> Short problem
Copy each line below exactly and leave the pictures out.

> Collected material
-------------------------
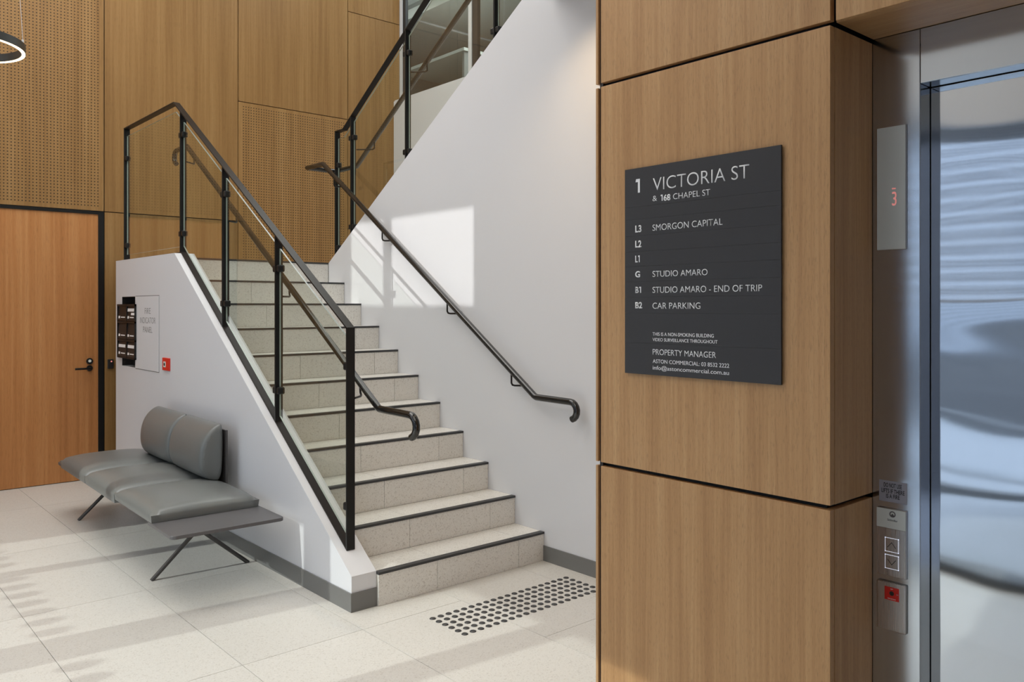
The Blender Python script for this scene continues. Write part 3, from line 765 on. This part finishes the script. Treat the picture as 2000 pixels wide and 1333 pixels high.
def line(s, L, Rr, base_, top_, off, name='lettering'):
    yl, zb = Pf(XS_, 1210+L/S, 280+base_/S); _, zt = Pf(XS_, 1210+L/S, 280+top_/S); yr, _ = Pf(XS_, 1210+Rr/S, 280+base_/S)
    text(name, s, XS_-0.0001, yl, yr, zb, zt, M['letter'], sg, off=off, depth=0.0003)
TH, BO = -0.005, 0.026
def digit_one(L, Rr, base_, top_):
    yl, zb = Pf(XS_, 1210+L/S, 280+base_/S); _, zt = Pf(XS_, 1210+L/S, 280+top_/S); yr, _ = Pf(XS_, 1210+Rr/S, 280+base_/S)
    w = yl-yr; h = zt-zb; m = MB()
    p = [(yr, zb), (yr+0.46*w, zb), (yr+0.46*w, zt-0.22*h), (yl, zt-0.22*h), (yl-0.12*w, zt), (yr, zt)]
    obj('lettering', m.prism(p, XS_-0.0007, XS_-0.0001), M['letter'], sg)
digit_one(86, 109, 265, 192)
line('VICTORIA ST', 178, 690, 253, 181, -0.010)
line('&', 176, 200, 309, 278, TH); digit_one(219, 230, 307, 274); line('68', 235, 271, 306, 273, BO); line('CHAPEL ST', 285, 482, 299, 266, TH)
for s, L, Rr, b_, t_2 in (('L3', 84, 117, 474, 437), ('L2', 84, 117, 554, 518), ('L', 84, 97, 633, 597), ('G', 84, 110, 713, 680), ('B', 84, 102, 796, 763), ('B2', 84, 121, 877, 844)):
    line(s, L, Rr, b_, t_2, BO)
digit_one(99, 108, 633, 597); digit_one(105, 115, 796, 763)
line('SMORGON CAPITAL', 176, 548, 466, 431, TH); line('STUDIO AMARO', 176, 468, 711, 678, TH)
line('STUDIO AMARO - END OF TRIP', 176, 758, 796, 762, TH); line('CAR PARKING', 176, 430, 880, 846, TH)
line('THIS IS A NON-SMOKING BUILDING', 176, 501, 1023, 1004, 0); line('VIDEO SURVEILLANCE THROUGHOUT', 176, 521, 1052, 1034, 0)
line('PROPERTY MANAGER', 177, 513, 1124, 1092, TH); line('ASTON COMMERCIAL: 03 8532 2222', 177, 583, 1168, 1147, 0)
line('info@astoncommercial.com.au', 177, 582, 1203, 1181, 0)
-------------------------
> Answer for this exercise
The Blender Python script for this scene continues. Write part 3, from line 765 on. This part finishes the script. Treat the picture as 2000 pixels wide and 1333 pixels high.
def line(s, L, Rr, base_, top_, off, name='lettering'):
    yl, zb = Pf(XS_, 1210+L/S, 280+base_/S); _, zt = Pf(XS_, 1210+L/S, 280+top_/S); yr, _ = Pf(XS_, 1210+Rr/S, 280+base_/S)
    text(name, s, XS_-0.0001, yl, yr, zb, zt, M['letter'], sg, off=off, depth=0.0003)
TH, BO = -0.005, 0.026
def digit_one(L, Rr, base_, top_):
    yl, zb = Pf(XS_, 1210+L/S, 280+base_/S); _, zt = Pf(XS_, 1210+L/S, 280+top_/S); yr, _ = Pf(XS_, 1210+Rr/S, 280+base_/S)
    w = yl-yr; h = zt-zb; m = MB()
    p = [(yr, zb), (yr+0.46*w, zb), (yr+0.46*w, zt-0.22*h), (yl, zt-0.22*h), (yl-0.12*w, zt), (yr, zt)]
    obj('lettering', m.prism(p, XS_-0.0007, XS_-0.0001), M['letter'], sg)
digit_one(86, 109, 265, 192)
line('VICTORIA ST', 178, 690, 253, 181, -0.010)
line('&', 176, 200, 309, 278, TH); digit_one(219, 230, 307, 274); line('68', 235, 271, 306, 273, BO); line('CHAPEL ST', 285, 482, 299, 266, TH)
for s, L, Rr, b_, t_2 in (('L3', 84, 117, 474, 437), ('L2', 84, 117, 554, 518), ('L', 84, 97, 633, 597), ('G', 84, 110, 713, 680), ('B', 84, 102, 796, 763), ('B2', 84, 121, 877, 844)):
    line(s, L, Rr, b_, t_2, BO)
digit_one(99, 108, 633, 597); digit_one(105, 115, 796, 763)
line('SMORGON CAPITAL', 176, 548, 466, 431, TH); line('STUDIO AMARO', 176, 468, 711, 678, TH)
line('STUDIO AMARO - END OF TRIP', 176, 758, 796, 762, TH); line('CAR PARKING', 176, 430, 880, 846, TH)
line('THIS IS A NON-SMOKING BUILDING', 176, 501, 1023, 1004, 0); line('VIDEO SURVEILLANCE THROUGHOUT', 176, 521, 1052, 1034, 0)
line('PROPERTY MANAGER', 177, 513, 1124, 1092, TH); line('ASTON COMMERCIAL: 03 8532 2222', 177, 583, 1168, 1147, 0)
line('info@astoncommercial.com.au', 177, 582, 1203, 1181, 0)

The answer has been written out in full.